To his family, Eugene Torrey was a devoted husband, father, and an especially enthusiastic grandfather.

David Torrey, Eugene’s 48-year-old son who works as a manager at Thrifty Car Rental in White River Junction, remembered the strong reaction his father had six years ago when hospice workers told him he had only six months left to live.

“He in no uncertain terms threw the hospice people out, told them to go to Hell,” said David Torrey. “He was going to watch his grandson play basketball, and he did. He made it through four years of Conner’s high school basketball, and I couldn’t even tell you how many games.”

Conner Torrey, now a 19- year-old sophomore at Plymouth State University, is the son of Randy Torrey, a 45-year-old postal worker also from White River Junction, where the family grew up.

Randy Torrey remembers his father as a “very loud” fan. At a game at Stevens High School in Claremont, Eugene Torrey couldn’t make it up the bleachers, so he watched from court-side seats instead.

“I’m watching from up on the balcony, and I can hear dad clear as a bell from the other side of the court, on the opposite end and through the crowd, yelling for the boys,” said Randy Torrey.

By all accounts, Eugene Torrey’s favorite part of retirement was being able to devote nearly all of his time and energy to his family.

When working as a cookie delivery-man, Torrey also spent most of his time on the road.

“He would be gone by the time the kids got up, and they’d be in bed by the time he got home,” said Edna Torrey.

Long days were the norm for Eugene Torrey, who worked hard throughout his life. He was seven when his father died, and his mother passed away just before his senior year of high school.

Randy Torrey said he remembers a story his father told about a day at Lebanon High School, when a fellow student put a thumb tack on somebody’s chair and the teacher gave everyone in the class detention as punishment.

According to Randy Torrey, after-school detention was a luxury his father couldn’t afford.

“He said, ‘No, I have to work,’ and he didn’t stay for it,” he said.

But Eugene Torrey, who grew up poor, wanted a better life for his children, which sometimes led to good-natured arguments between him and his wife.
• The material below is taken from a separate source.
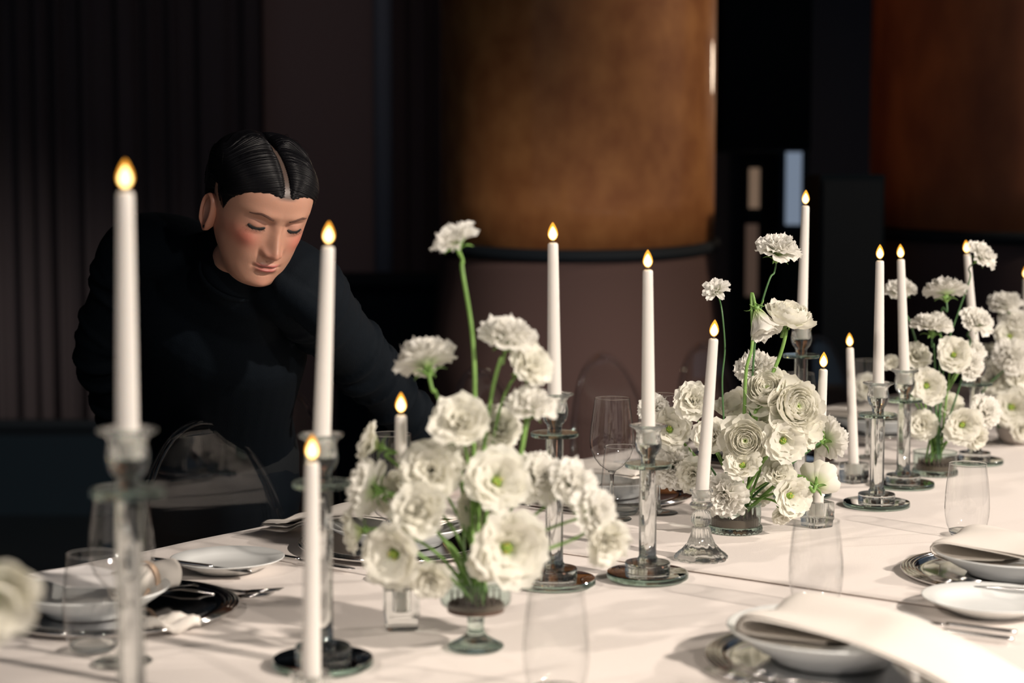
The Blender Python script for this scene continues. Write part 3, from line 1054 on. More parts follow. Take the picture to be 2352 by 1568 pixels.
# ------------------------------------------------------------------ see-through chairs
def ghost_chair(label, loc, rz):
    root = thing('acrylic_chair', label, 'chair', loc, rz, 'clear acrylic chairs along the far side')
    # local: +x towards the table, back at x = 0
    mb = MB()
    rows = []
    for i in range(23):
        u = -1 + 2 * i / 22
        row = []
        for j in range(21):
            v = j / 20
            hw = 0.185 * math.sqrt(max(0, 1 - (max(0, v - 0.35) / 0.65) ** 2)) if v > 0.35 else 0.185 * (0.86 + 0.14 * v / 0.35)
            y = u * max(hw, 0.002)
            z = 0.44 + 0.48 * v
            x = -0.06 + 0.06 * (1 - v) + 0.9 * y * y + 0.05 * (v - 0.35) ** 2 * (1 if v > 0.35 else 0)
            row.append((x, y, z))
        rows.append(row)
    mb.grid(rows)
    o = mb.build('round_back', M['acrylic'], root)
    o.modifiers.new('thickness', 'SOLIDIFY').thickness = 0.008
    mb = MB()
    pts = []
    for i in range(49):
        a = math.pi * i / 48
        v = 0.35 + 0.65 * math.sin(a)
        y = -0.187 * math.cos(a)
        pts.append((-0.06 + 0.06 * (1 - v) + 0.9 * y * y + 0.05 * (v - 0.35) ** 2, y, 0.44 + 0.48 * v))
    mb.tube(pts, 0.0075, 10)
    mb.build('back_rim', M['acrylic'], root)
    mb = MB()
    rows = []
    for zz, k in ((0.425, 1.0), (0.45, 1.0)):
        rows.append([(0.02 + 0.20 + 0.21 * k * math.copysign(abs(math.cos(2 * math.pi * j / 40)) ** 0.6, math.cos(2 * math.pi * j / 40)), 0.20 * k * math.copysign(abs(math.sin(2 * math.pi * j / 40)) ** 0.6, math.sin(2 * math.pi * j / 40)), zz) for j in range(40)])
    mb.grid(rows, True, 0, True, True)
    mb.build('seat', M['acrylic'], root, sharp=40)
    for (x, y, dx, dy) in ((0.05, -0.16, -0.05, -0.02), (0.05, 0.16, -0.05, 0.02), (0.39, -0.16, 0.02, -0.01), (0.39, 0.16, 0.02, 0.01)):
        mb = MB(); mb.tube([(x, y, 0.426), (x + dx, y + dy, 0.0)], [0.02, 0.014], 12); mb.build('leg', M['acrylic'], root)
    return root


chair_rot = math.atan2(-DN.y, -DN.x)
first = None
for lab, px, y, turn in [('clear acrylic chair in front of the woman in black', 488, 3.08, 0.0),
                         ('clear acrylic chair with bright reflections beside her reaching arm', 690, 3.66, 0.35),
                         ('clear acrylic chair behind the tall flowers of the footed bowl', 1125, 4.12, 0.15),
                         ('clear acrylic chair behind the lone wine glass', 1410, 4.48, 0.0),
                         ('clear acrylic chair behind the ribbed bowl flowers', 1640, 4.82, 0.0),
                         ('clear acrylic chair before the loudspeaker, farthest of the row', 1905, 5.12, 0.0)]:
    p = Vector((bx(px, y), y, 0))
    if first is None:
        first = ghost_chair(lab, p, chair_rot + turn)
    else:
        copy_tree(first, lab, p, chair_rot + turn)
# ------------------------------------------------------------------ vases
def frog_tree(label, loc, r, h):
    root = thing('flower_pin_holder', label, 'pin holder', loc, 0, 'metal pin holders in the bowls')
    mb = MB(); mb.lathe([(r, 0), (r, h * 0.35), (r * 0.96, h * 0.4)], 32, cap0=True, cap1=True); mb.build('base_disc', M['frog'], root, sharp=30)
    mb = MB()
    for i in range(-4, 5):
        for j in range(-4, 5):
            if i * i + j * j <= 17:
                x, y = i * r * 0.21, j * r * 0.21
                mb.tube([(x, y, h * 0.38), (x, y, h)], [r * 0.045, r * 0.012], 5)
    o = mb.build('brush_of_pins', M['frog'], root)
    o['kind'] = 'stuff'
    return root


RIB = lambda k, amt, z0=-1, z1=9: (lambda a, r, z: 1 + (amt * math.cos(k * a) if z0 < z < z1 else 0))


def coupe(label, loc):
    root = thing('footed_glass_bowl', label, 'bowl', loc)
    mb = MB(); mb.lathe([(0.0080, 0.0440), (0.0180, 0.0455), (0.0330, 0.0500), (0.0430, 0.0570), (0.0448, 0.0630), (0.0442, 0.0760), (0.0436, 0.0875)], 120, mod=RIB(40, 0.014, 0.055, 0.084), cap0=True); mb.build('ribbed_bowl', M['ribbed'], root)
    mb = MB(); mb.tube([(0.0436 * math.cos(2 * math.pi * j / 56), 0.0436 * math.sin(2 * math.pi * j / 56), 0.0878) for j in range(57)], 0.0011, 8, caps=False); mb.build('rim', M['crystal_green'], root)
    mb = MB(); mb.lathe([(0.0340, 0.0), (0.0358, 0.0015), (0.0350, 0.0045), (0.0250, 0.0090), (0.0140, 0.0165), (0.0105, 0.0220), (0.0108, 0.0380), (0.0150, 0.0438)], 48, cap0=True, cap1=True); mb.build('stem_and_foot', M['crystal_green'], root)
    return root


def low_bowl(label, loc, sc=1.0):
    root = thing('ribbed_glass_bowl', label, 'bowl', loc)
    s = sc
    def dia(a, r, z):
        return 1 + 0.012 * math.cos(30 * a + (z / s) * 420) + 0.012 * math.cos(30 * a - (z / s) * 420)
    mb = MB(); mb.lathe([(0.0430 * s, 0.0), (0.0462 * s, 0.0015 * s), (0.0468 * s, 0.0060 * s), (0.0462 * s, 0.0110 * s), (0.0440 * s, 0.0125 * s), (0.0400 * s, 0.0105 * s), (0.002, 0.0095 * s)], 180, mod=dia, cap0=True, cap1=True); mb.build('patterned_base', M['crystal_green'], root)
    mb = MB(); mb.lathe([(0.0436 * s, 0.0127 * s), (0.0440 * s, 0.030 * s), (0.0444 * s, 0.0480 * s)], 200, mod=RIB(50, 0.014, 0.013 * s, 0.045 * s)); mb.build('ribbed_wall', M['ribbed'], root)
    mb = MB(); mb.tube([(0.0444 * s * math.cos(2 * math.pi * j / 56), 0.0444 * s * math.sin(2 * math.pi * j / 56), 0.0484 * s) for j in range(57)], 0.0011, 8, caps=False); mb.build('rim', M['crystal_green'], root)
    return root


VASE = {}
p = at(1093, 1487); p.z = TZ + 0.0004
coupe('footed ribbed glass bowl overflowing with white blooms', p)
frog_tree('brown pin holder inside the footed ribbed bowl', p + Vector((0, 0, 0.0475)), 0.036, 0.026)
VASE[1] = (p, 0.058, 0.020)
p = at(1688, 1220); p.z = TZ + 0.0004
low_bowl('low ribbed glass bowl with patterned base beside the pressed glass candlestick', p)
frog_tree('dark pin holder inside the low bowl beside the pressed glass candlestick', p + Vector((0, 0, 0.011)), 0.0405, 0.034)
VASE[2] = (p, 0.022, 0.020)
p = at(2147, 1090); p.z = TZ + 0.0004
low_bowl('low ribbed glass bowl behind the pair of crystal candlesticks', p)
frog_tree('brass pin holder inside the low bowl behind the pair of candlesticks', p + Vector((0, 0, 0.011)), 0.039, 0.026)
VASE[3] = (p, 0.022, 0.020)
p = at(2338, 1020); p.z = TZ + 0.0004
t = thing('stoneware_bowl', 'plain grey stoneware bowl full of white blooms at the view edge', 'bowl', p)
mb = MB(); mb.lathe([(0.026, 0.0), (0.030, 0.001), (0.042, 0.012), (0.050, 0.03), (0.0515, 0.052), (0.0495, 0.054), (0.047, 0.05), (0.040, 0.014), (0.002, 0.008)], 56, cap0=True, cap1=True); mb.build('bowl_body', M['stone_bowl'], t)
frog_tree('pin holder inside the grey stoneware bowl', p + Vector((0, 0, 0.0125)), 0.034, 0.02)
VASE[4] = (p, 0.022, 0.016)
p = Vector((-0.66, 1.50, TZ + 0.0004))
coupe('footed glass bowl out of view beyond the blurred white petals', p)
VASE[5] = (p, 0.058, 0.012)
p = at(2005, 985); p.z = TZ + 0.0004
low_bowl('far ribbed bowl hidden behind the front candlestick of the pair', p, 0.9)
VASE[6] = (p, 0.022, 0.012)


# ------------------------------------------------------------------ blooms (unit radius, facing +Z)
def petal(mb, heart, az, tilt0, tilt1, L, W, ruffle, r, r0=0.03, z0=0.0, cup=0.25, nu=11, nv=8, tipcut=0.28, curl=0.0):
    k1, k2 = r.uniform(2.5, 4.5), r.uniform(5.5, 9.0)
    p1, p2, p3 = r.uniform(0, 6.28), r.uniform(0, 6.28), r.uniform(0, 6.28)
    ca, sa = math.cos(az), math.sin(az)
    rows = []
    # centre line
    cl = []
    x, z = r0, z0
    fine = nv * 2
    for i in range(fine + 1):
        v = i / fine
        ti = tilt0 + (tilt1 - tilt0) * v + curl * max(0, v - 0.7) ** 2 * 8
        cl.append((x, z, ti))
        x += L / fine * math.sin(ti)
        z += L / fine * math.cos(ti)

    def line(v):
        v = max(0, min(1, v)) * fine
        i = min(int(v), fine - 1)
        f = v - i
        a, b = cl[i], cl[i + 1]
        return [a[q] * (1 - f) + b[q] * f for q in range(3)]
    hs = []
    for i in range(nv + 1):
        row = []
        for j in range(nu):
            u = -1 + 2 * j / (nu - 1)
            v = i / nv
            fr = 0.05 * math.sin(k2 * u * 1.7 + p3) * v
            ve = v * (1 - tipcut * abs(u) ** 2.2 + fr)
            cx, cz, ti = line(ve)
            w = W * min(1, (v + 0.10) ** 0.65) * (1 - 0.18 * v * v)
            amp = ruffle * v * v * (0.35 + 0.65 * abs(u))
            nd = amp * (math.sin(k1 * u * 2 + p1) + 0.55 * math.sin(k2 * u + p2)) + cup * W * u * u * (0.4 + 0.6 * v)
            # displacement along the petal normal (towards the flower axis side)
            nx, nz = -math.cos(ti), math.sin(ti)
            rad = cx + nx * nd
            zz = cz + nz * nd
            la = u * w
            row.append((rad * ca - la * sa, rad * sa + la * ca, zz))
            hs.append(max(0.0, 1 - v * 2.0) ** 1.1)
        rows.append(row)
    mb.grid(rows)
    heart.extend(hs)


def bloom_mesh(kind, seed):
    r = random.Random(seed)
    mb, heart = MB(), []
    R = math.radians
    def ring(n, t0, t1, L, W, ruf, jit=0.2, **kw):
        o = r.uniform(0, 6.28)
        for i in range(n):
            petal(mb, heart, o + 2 * math.pi * i / n + r.uniform(-jit, jit), R(t0 + r.uniform(-7, 7)), R(t1 + r.uniform(-12, 12)), L * r.uniform(0.9, 1.08), W * r.uniform(0.88, 1.12), ruf, r, **kw)
    if kind == 'frilly':
        ring(6, 35, 100, 1.0, 0.60, 0.085, curl=0.3)
        ring(6, 22, 78, 0.92, 0.54, 0.095)
        ring(6, 10, 52, 0.82, 0.46, 0.10)
        ring(5, 0, 25, 0.68, 0.36, 0.09)
        ring(3, -8, 5, 0.50, 0.26, 0.06)
    elif kind == 'carnation':
        ring(8, 60, 102, 1.0, 0.44, 0.12, tipcut=0.15, curl=0.3)
        ring(9, 45, 84, 0.98, 0.40, 0.13, tipcut=0.15)
        ring(8, 28, 66, 0.92, 0.36, 0.13, tipcut=0.12)
        ring(7, 14, 44, 0.84, 0.33, 0.12, tipcut=0.12)
        ring(5, 0, 20, 0.74, 0.28, 0.11, tipcut=0.1)
    elif kind == 'ranunculus':
        for i in range(11):
            k = 1 - 0.080 * i
            n = 7 if i < 3 else 6
            ring(n, 118 - 4 * i, -24 + 9 * max(0, 3 - i) + (26 if i == 0 else 0), 1.28 * k, 0.58 * k, 0.020, jit=0.15, cup=0.42, tipcut=0.20, z0=-0.34 * k + 0.012 * i)
    elif kind == 'open':
        ring(6, 30, 88, 1.06, 0.68, 0.075, cup=0.30)
        ring(6, 24, 68, 0.98, 0.60, 0.085, cup=0.30)
        ring(5, 18, 50, 0.74, 0.42, 0.08)
    elif kind == 'ragged':
        ring(7, 55, 96, 1.05, 0.30, 0.12, jit=0.3, tipcut=0.35)
        ring(6, 35, 70, 0.80, 0.32, 0.13, jit=0.3)
        ring(5, 10, 45, 0.60, 0.28, 0.12)
    elif kind == 'nodding':
        ring(6, 20, 42, 1.45, 0.60, 0.07, cup=0.5, tipcut=0.3, curl=1.2)
        ring(6, 14, 34, 1.35, 0.52, 0.07, cup=0.5, curl=1.0)
        ring(5, 8, 20, 1.1, 0.40, 0.05, cup=0.5)
    elif kind == 'cup':
        ring(6, 72, 12, 1.45, 0.72, 0.03, cup=0.5, tipcut=0.22)
        ring(6, 60, 8, 1.35, 0.62, 0.03, cup=0.5, tipcut=0.22)
        ring(5, 40, 5, 1.15, 0.5, 0.03, cup=0.5)
    mb.attr['heart'] = heart
    return mb.mesh('petals_' + kind, M['petal'] if kind in ('frilly', 'open', 'cup', 'ranunculus') else M['petal_cool'])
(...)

“I’d say, ‘You give these kids too many toys,’ ” said Edna Torrey. “He didn’t have them when he grew up, and he knew what it meant to not have toys.”
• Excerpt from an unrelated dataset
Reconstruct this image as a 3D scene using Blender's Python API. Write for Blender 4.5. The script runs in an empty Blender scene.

According to his sons, dad was also notably generous when it came to grocery shopping, which he enjoyed doing despite spending much of his time in supermarkets.

“As kids, we could always tell who did the shopping,” said David Torrey, who added that there were “a lot more snacks when dad went shopping.”

Aside from his generosity and love of salesmanship, another passion of Eugene Torrey’s, agreed his children, was that “things needed to be fair.”

David Torrey remembered a story his father used to tell about going to get a beer at a local White River Junction bar in the 1970s with his African American friend, Charlie Crumb. The bartender there refused to serve Crumb, for unspoken yet obvious racial reasons.

“My father said, ‘You know what, I don’t want a beer either,’ then they both walked out,” said David Torrey.

According to his sons, Eugene Torrey told that story a lot.

“He would take people as they were, and it had nothing to do with what race you were, how much money you had, or what kind of car you drove,” said David Torrey. “It was just about the kind of person you were. If he thought you were a good person, that was all that mattered.”

Aside from the basketball games, Eugene Torrey loved spending his retirement with his son Mark’s twin granddaughters, and with his friends at the American Legion Post in White River Junction, where he was a post commander at one time and chaired the Senior Citizen’s Bingo for more than 30 years.

He also loved traveling across the country with his wife. Together, they went to every state except for Oregon.

Edna Torrey said Eugene’s favorite places were Myrtle Beach, S.C. and Hawaii. Despite being an Upper Valley Native, he was not a fan of the cold.

For his family, Eugene Torrey leaves behind a big void. His sons visibly teared up as they talked about their dad, and Edna Torrey said people still ask her about him.

“Everybody just misses him a lot,” she said.